QROPS: the new SIPP for UK expats
An increasing number of UK expatriates are now turning to QROPS (Qualifying Recognised Overseas Pension Schemes) as their preferred overseas pension vehicle, due to the significant advantages they offer to their UK counterparts, such as SIPPs.
In essence, a QROPS scheme is effectively an offshore SIPP, but has significant advantages over SIPPs, including being able to take a higher amount of tax free cash and a higher level of income than that which is available under SIPPs.
Like SIPPs, it is possible to access a full range of investments under a QROPS, from all investment fund providers, and unlike SIPPs, these can be denominated in a range of currencies. Also, as is the case with SIPPs, benefits from a QROPS, whether they be tax free cash or income or both, can be taken at any time from age 55.

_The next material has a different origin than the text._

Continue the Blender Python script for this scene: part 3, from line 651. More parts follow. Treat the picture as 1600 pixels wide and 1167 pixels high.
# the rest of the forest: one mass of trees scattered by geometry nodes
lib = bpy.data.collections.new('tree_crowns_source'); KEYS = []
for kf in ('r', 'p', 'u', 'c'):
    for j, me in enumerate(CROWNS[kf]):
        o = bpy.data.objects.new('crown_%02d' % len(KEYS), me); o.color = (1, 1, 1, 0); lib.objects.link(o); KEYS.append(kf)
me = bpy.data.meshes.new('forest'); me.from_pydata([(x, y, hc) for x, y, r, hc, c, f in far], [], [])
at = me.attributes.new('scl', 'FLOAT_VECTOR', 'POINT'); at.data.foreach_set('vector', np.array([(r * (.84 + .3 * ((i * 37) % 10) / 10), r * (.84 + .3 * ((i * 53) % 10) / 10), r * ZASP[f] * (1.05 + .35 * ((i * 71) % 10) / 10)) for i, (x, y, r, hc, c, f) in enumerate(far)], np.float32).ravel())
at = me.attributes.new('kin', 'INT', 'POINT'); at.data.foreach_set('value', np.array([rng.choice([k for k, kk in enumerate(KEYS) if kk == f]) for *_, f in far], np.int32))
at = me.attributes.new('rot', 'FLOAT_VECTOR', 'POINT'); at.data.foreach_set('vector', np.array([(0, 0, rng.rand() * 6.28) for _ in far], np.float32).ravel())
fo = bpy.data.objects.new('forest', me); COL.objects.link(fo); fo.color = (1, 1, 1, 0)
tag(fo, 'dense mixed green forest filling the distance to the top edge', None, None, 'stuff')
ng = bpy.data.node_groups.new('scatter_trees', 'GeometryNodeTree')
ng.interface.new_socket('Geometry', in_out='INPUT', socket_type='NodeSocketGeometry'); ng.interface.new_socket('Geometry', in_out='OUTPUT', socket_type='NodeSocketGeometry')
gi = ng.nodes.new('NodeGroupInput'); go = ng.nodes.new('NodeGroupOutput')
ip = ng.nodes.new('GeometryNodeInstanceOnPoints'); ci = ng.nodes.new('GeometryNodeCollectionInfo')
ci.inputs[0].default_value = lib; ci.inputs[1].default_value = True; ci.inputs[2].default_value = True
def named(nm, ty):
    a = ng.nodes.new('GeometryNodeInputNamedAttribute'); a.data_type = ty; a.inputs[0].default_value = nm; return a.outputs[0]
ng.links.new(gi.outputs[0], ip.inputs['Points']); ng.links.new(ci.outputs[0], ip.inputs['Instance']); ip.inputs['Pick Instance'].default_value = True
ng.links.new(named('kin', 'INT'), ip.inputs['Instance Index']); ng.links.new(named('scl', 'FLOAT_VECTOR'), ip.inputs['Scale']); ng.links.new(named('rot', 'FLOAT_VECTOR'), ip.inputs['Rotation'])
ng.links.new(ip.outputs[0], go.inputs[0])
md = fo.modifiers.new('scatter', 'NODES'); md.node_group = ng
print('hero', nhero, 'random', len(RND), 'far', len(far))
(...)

A major advantage of QROPS over SIPPs is that QROPS funds can be passed on free of tax to a member’s family on death, whereas under a SIPP there is a tax charge of 55% applied to any funds passed on upon the death of a member. This tax treatment makes QROPS a very favourable alternative to SIPPs and other UK based pension schemes.
In short, in the right circumstances, it is difficult to perceive any significant advantages to a UK expatriate or UK pension holder who is now living abroad to retain their benefits in a SIPP, as opposed to transferring to a QROPS.
As always though, proper advice from a professional qualified independent adviser should always be sought to ensure that the correct pension transfer advice is given.